* **DATASET CONTENT**:
■ ■ ■ ■ ■

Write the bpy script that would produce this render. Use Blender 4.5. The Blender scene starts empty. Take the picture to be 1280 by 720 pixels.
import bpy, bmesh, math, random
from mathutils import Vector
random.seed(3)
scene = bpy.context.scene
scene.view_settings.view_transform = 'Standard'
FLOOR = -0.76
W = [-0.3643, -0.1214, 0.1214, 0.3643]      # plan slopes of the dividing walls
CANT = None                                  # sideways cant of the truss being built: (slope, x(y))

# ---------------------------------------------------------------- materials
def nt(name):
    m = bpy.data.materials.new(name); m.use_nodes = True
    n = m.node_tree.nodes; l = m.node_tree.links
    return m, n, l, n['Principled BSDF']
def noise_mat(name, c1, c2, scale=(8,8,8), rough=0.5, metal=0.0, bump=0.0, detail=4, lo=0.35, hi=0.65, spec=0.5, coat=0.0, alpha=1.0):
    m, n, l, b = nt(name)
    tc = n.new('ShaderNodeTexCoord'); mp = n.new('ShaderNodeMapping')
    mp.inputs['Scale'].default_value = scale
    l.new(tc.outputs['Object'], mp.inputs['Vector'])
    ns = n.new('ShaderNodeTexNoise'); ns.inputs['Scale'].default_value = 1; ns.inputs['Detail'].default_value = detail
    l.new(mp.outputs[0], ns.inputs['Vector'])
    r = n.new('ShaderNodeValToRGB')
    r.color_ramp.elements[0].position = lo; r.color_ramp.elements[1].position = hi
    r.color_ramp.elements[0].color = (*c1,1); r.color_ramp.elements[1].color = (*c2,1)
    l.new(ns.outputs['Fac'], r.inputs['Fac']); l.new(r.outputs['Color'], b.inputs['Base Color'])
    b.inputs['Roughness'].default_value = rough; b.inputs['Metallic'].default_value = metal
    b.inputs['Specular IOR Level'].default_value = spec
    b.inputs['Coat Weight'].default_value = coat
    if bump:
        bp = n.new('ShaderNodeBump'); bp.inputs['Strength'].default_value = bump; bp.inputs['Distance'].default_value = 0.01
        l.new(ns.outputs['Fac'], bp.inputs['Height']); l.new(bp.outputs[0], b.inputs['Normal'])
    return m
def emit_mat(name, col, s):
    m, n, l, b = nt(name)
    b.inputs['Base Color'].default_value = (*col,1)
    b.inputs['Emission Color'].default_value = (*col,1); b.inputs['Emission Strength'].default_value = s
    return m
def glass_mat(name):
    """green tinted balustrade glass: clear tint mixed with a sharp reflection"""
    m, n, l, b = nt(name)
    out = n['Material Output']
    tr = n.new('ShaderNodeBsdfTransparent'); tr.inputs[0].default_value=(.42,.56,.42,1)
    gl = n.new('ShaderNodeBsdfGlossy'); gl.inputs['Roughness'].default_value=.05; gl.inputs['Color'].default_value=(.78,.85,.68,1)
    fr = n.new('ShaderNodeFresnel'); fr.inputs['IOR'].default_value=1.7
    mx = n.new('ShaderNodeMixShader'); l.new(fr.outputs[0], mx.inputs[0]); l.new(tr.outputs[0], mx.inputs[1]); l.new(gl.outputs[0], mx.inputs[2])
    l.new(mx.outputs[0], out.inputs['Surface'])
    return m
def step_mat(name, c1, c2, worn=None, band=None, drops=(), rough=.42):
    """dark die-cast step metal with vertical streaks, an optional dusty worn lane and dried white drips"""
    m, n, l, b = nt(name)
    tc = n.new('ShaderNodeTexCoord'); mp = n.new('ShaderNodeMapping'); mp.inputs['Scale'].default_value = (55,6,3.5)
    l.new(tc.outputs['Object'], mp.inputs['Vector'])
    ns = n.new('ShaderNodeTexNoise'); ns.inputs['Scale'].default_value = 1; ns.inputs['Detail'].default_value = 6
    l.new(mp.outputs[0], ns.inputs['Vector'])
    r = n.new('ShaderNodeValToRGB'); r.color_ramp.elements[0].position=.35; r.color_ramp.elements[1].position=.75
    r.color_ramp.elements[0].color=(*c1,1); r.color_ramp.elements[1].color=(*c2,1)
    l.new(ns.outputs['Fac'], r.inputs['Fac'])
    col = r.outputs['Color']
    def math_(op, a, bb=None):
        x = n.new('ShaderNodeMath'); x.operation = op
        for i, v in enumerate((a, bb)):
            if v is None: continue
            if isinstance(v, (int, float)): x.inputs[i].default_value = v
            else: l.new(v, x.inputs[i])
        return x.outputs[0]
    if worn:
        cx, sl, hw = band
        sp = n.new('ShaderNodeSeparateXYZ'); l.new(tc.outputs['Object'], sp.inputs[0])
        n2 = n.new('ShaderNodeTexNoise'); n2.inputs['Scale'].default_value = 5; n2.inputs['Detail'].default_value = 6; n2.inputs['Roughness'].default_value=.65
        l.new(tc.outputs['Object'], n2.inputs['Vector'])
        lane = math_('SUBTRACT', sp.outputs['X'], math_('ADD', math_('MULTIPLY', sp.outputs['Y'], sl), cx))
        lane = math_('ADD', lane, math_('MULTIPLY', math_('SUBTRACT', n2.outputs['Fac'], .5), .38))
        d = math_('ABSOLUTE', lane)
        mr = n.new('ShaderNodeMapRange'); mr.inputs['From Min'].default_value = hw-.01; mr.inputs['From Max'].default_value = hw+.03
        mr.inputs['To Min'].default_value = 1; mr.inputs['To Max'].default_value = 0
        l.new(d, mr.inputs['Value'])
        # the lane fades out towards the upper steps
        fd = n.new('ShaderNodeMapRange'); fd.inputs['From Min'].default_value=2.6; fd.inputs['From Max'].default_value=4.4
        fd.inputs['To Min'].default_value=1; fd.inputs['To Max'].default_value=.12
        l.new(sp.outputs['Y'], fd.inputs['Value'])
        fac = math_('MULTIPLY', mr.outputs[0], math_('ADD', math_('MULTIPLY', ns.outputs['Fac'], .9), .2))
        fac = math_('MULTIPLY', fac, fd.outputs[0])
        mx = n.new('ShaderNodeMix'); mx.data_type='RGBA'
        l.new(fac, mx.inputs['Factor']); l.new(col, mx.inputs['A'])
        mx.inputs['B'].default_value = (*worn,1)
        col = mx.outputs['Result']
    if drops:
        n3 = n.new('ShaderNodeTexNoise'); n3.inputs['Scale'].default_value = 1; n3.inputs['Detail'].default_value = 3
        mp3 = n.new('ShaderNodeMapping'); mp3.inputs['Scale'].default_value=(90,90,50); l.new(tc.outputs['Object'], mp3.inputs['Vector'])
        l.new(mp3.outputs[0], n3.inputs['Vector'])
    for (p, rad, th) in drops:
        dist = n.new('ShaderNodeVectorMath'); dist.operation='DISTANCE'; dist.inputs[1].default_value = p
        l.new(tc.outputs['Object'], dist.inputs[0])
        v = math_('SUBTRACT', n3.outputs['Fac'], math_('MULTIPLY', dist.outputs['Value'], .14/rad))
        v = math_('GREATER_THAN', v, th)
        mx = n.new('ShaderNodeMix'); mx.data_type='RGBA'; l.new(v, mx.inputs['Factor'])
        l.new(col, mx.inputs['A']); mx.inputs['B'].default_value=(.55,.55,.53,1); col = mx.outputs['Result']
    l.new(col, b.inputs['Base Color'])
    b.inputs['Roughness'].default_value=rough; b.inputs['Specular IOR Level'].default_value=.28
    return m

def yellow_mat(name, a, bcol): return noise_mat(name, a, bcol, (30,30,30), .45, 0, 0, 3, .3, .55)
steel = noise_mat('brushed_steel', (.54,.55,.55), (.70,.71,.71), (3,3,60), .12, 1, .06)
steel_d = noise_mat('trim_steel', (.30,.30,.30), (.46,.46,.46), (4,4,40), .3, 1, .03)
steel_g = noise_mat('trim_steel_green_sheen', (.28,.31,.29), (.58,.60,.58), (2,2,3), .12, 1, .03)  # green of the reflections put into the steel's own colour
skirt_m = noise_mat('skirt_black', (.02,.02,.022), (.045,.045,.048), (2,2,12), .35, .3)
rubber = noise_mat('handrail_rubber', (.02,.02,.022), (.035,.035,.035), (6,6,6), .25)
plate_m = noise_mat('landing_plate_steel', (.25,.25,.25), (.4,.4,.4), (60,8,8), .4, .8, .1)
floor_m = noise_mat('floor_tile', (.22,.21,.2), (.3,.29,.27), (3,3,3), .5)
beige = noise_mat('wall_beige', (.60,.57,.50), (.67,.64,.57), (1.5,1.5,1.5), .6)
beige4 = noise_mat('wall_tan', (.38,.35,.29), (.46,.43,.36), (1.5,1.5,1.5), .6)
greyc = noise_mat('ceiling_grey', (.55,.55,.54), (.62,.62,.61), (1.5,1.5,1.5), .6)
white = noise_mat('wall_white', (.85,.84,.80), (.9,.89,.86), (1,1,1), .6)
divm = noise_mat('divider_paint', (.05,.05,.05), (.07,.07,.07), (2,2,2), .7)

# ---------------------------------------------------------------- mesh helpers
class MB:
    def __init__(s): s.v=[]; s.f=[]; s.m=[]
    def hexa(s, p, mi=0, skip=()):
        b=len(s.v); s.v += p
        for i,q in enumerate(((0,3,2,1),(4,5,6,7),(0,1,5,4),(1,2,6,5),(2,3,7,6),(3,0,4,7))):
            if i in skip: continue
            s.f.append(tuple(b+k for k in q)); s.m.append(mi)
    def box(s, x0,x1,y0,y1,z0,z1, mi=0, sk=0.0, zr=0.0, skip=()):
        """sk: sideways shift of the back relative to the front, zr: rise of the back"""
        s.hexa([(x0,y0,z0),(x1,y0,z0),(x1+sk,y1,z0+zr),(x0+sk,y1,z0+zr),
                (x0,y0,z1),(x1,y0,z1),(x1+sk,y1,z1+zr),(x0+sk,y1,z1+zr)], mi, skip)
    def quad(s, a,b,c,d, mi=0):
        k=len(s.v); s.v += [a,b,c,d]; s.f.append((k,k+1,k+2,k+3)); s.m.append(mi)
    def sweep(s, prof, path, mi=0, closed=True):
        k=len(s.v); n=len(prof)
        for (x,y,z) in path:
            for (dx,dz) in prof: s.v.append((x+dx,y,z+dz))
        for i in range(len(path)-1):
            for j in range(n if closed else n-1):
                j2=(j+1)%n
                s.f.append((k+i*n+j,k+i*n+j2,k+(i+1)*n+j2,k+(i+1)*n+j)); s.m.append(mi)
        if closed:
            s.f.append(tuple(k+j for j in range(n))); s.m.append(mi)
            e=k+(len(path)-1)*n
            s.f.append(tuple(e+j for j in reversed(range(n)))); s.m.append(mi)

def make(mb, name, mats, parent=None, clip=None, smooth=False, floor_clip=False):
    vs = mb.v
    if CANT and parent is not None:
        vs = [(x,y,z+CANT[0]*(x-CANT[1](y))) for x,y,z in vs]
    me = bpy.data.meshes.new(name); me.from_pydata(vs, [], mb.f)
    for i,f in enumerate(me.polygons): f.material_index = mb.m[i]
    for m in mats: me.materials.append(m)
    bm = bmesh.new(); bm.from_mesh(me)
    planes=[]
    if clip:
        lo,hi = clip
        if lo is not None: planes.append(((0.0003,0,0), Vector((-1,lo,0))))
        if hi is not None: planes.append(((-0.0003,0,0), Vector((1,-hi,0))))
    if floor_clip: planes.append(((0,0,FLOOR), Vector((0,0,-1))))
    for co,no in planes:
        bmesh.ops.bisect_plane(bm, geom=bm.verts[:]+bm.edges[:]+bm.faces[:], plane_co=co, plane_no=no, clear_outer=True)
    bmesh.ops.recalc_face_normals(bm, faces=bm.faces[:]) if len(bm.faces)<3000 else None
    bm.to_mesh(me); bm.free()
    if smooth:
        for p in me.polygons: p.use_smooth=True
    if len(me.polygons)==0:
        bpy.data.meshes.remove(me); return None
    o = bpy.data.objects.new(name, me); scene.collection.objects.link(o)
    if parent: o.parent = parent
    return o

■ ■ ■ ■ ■

* **WHAT IS EXPECTED**: Please print the material above exactly as it appears, from its first line through the line containing "CANT = None", inclusive, and stop there.

* **FULL ANSWER**:
Write the bpy script that would produce this render. Use Blender 4.5. The Blender scene starts empty. Take the picture to be 1280 by 720 pixels.
import bpy, bmesh, math, random
from mathutils import Vector
random.seed(3)
scene = bpy.context.scene
scene.view_settings.view_transform = 'Standard'
FLOOR = -0.76
W = [-0.3643, -0.1214, 0.1214, 0.3643]      # plan slopes of the dividing walls
CANT = None                                  # sideways cant of the truss being built: (slope, x(y))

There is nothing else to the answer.